No sé si finalmente la canción de los limones fue finalmente la canción del verano o no, pero el álbum Las increíbles aventuras de Juan Antonio Canta pasó desapercibido para la prensa especializada. El artista tuvo que cargar con el éxito de su canción estrella en un país en el que cuando tienes uno de esos éxitos, te hinchas a actuar, pero a nadie le interesa otra cosa que escuchar la susodicha canción. Meses después, cayó en una depresión que le hizo quitarse la vida a finales de aquel año que debió haber sido decisivo en su trayectoria.
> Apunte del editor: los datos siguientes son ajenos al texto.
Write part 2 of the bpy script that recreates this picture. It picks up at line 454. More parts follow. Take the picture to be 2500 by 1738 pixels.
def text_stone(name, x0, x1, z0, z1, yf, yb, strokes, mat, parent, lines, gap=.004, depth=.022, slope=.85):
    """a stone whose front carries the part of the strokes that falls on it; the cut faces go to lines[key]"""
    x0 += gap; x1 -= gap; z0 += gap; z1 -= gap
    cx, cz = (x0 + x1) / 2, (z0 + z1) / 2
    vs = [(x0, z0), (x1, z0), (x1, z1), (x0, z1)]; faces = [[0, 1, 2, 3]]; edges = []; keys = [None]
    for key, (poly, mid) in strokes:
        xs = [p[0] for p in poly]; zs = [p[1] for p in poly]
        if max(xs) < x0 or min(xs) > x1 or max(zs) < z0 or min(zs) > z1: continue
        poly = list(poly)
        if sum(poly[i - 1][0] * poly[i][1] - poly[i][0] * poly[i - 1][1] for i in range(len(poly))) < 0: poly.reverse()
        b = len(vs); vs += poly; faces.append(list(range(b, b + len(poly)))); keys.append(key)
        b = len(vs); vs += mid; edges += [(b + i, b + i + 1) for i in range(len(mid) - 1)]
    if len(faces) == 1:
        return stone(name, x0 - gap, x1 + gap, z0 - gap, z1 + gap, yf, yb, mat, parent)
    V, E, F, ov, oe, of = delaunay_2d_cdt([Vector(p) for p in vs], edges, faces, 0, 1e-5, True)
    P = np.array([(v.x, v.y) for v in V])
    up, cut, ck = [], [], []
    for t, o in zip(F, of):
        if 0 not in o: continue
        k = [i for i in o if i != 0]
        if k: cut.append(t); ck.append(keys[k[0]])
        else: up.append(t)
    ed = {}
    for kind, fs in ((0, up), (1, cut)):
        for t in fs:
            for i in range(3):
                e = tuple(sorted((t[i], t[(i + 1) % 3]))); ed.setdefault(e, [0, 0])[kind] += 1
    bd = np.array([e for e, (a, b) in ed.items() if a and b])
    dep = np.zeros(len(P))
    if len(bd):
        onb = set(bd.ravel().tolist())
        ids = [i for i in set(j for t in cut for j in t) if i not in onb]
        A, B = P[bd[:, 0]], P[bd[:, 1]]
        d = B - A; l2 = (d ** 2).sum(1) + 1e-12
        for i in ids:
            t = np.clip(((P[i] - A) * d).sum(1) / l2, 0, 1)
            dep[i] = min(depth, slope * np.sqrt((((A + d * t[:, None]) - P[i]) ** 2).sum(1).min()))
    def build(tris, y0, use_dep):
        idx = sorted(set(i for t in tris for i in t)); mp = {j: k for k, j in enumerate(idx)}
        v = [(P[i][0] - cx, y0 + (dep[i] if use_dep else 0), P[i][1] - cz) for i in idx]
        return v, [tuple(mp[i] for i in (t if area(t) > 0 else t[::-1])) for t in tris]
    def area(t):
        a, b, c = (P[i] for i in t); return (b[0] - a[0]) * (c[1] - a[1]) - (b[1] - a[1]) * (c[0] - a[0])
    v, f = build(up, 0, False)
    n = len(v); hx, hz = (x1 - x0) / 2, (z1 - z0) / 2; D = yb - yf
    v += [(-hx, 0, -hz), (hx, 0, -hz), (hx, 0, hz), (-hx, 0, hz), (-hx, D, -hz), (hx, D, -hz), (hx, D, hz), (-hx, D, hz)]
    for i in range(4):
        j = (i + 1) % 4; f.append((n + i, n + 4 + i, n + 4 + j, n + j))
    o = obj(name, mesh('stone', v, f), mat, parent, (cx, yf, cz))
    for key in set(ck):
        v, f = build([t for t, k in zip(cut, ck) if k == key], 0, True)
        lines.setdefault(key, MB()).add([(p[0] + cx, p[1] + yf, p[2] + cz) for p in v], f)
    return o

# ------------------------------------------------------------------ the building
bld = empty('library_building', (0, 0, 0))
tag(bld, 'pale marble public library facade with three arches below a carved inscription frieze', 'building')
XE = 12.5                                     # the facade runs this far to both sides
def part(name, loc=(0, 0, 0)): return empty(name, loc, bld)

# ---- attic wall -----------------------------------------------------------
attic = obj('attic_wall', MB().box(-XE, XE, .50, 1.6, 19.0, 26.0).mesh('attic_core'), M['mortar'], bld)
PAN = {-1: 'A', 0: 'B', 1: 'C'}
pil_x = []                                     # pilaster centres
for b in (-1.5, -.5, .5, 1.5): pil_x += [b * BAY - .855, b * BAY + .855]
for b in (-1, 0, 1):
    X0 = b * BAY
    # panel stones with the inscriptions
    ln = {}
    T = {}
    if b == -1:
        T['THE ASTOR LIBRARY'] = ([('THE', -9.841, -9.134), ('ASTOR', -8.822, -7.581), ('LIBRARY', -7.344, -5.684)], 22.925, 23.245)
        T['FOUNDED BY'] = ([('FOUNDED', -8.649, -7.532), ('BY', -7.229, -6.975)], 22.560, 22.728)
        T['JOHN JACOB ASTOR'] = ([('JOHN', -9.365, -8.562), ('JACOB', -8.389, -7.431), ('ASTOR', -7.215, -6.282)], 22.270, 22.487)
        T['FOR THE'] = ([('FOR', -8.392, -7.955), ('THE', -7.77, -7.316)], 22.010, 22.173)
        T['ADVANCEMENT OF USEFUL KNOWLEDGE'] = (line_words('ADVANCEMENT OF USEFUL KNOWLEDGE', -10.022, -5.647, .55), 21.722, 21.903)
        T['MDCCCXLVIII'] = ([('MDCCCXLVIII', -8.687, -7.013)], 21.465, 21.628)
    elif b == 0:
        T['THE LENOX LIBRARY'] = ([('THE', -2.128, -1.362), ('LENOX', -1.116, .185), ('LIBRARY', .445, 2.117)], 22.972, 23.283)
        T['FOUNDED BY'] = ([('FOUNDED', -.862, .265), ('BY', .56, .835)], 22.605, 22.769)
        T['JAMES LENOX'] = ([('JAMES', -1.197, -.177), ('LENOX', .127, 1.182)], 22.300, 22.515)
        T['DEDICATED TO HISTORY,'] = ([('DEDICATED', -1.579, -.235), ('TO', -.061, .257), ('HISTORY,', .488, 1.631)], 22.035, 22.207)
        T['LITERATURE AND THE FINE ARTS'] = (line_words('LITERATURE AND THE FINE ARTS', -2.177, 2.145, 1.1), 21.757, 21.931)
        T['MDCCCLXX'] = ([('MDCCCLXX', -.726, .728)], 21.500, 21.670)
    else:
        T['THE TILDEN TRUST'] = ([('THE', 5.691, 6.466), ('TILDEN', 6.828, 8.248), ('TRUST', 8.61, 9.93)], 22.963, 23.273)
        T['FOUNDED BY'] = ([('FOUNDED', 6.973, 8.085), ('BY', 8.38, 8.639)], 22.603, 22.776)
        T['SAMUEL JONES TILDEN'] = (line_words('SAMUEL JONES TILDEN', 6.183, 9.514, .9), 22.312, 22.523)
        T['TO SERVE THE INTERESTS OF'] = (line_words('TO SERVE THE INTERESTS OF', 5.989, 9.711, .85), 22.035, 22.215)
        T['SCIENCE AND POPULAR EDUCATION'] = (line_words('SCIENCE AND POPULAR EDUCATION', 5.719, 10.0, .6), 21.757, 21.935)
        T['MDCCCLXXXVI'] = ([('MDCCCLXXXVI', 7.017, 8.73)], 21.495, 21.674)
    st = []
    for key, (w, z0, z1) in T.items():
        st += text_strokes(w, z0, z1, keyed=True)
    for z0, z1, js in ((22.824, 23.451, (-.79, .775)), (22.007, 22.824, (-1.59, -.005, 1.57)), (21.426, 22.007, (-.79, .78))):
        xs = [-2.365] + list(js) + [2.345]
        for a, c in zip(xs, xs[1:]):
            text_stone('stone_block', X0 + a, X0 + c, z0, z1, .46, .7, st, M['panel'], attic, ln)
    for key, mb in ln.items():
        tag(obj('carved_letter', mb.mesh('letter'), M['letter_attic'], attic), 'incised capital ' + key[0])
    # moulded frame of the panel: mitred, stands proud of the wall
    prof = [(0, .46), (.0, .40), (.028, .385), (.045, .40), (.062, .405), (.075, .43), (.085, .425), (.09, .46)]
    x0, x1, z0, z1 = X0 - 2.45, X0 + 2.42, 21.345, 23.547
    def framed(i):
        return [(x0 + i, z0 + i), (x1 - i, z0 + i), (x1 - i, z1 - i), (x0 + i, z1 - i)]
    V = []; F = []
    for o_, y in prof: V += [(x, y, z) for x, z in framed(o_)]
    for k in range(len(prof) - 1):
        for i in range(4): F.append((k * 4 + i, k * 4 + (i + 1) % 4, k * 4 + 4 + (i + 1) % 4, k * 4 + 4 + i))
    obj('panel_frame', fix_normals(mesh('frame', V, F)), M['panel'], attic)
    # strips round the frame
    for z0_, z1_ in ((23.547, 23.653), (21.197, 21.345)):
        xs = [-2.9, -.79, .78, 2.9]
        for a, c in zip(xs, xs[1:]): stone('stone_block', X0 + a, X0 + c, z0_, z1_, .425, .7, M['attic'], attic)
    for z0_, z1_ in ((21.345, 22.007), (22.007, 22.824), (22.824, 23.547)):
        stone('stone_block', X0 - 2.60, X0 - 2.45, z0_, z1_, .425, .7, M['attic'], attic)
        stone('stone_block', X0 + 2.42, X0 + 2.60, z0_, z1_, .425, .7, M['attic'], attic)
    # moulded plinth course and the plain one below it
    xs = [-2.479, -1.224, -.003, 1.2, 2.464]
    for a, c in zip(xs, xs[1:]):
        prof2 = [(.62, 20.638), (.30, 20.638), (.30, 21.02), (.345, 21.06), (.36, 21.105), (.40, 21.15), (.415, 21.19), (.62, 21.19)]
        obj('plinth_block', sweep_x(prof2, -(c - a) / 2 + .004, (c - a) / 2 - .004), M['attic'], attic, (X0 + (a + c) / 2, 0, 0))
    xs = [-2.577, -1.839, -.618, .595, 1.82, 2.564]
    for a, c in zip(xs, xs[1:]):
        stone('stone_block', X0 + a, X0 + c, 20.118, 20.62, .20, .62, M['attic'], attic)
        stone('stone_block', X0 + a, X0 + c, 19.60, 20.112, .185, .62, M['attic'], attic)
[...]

Por lo que se supo después, su trágica decisión estuvo influida por la decepción que le supuso aquella falta de aprecio, y sobre todo, el sentirse encasillado como un artista estrambótico. Sus canciones era muchísimo más que una gracia. Y tanto quienes me crean como quienes no lo hagan recomiendo el documental que sobre su figura rodó Abel Esteve, Patuchas: el hombre de los mil limones. A veces me apetece mucho volver a escuchar ‘Cama roja’, una de las reflexiones más lúcidas sobre eso llamado revolución. Alguien que escribe una canción así, una letra así, completamente en serio aunque tenga raptos de humor, es alguien que lo tiene mucho más complicado que la inmensa mayoría para transitar por este mundo. Aunque no es consuelo de ningún tipo para una tragedia como la suya, espero que Juan Antonio sepa, allá donde esté, que gracias a sus canciones, a algunos nos resulte mucho más fácil seguir aquí, rodando como limones.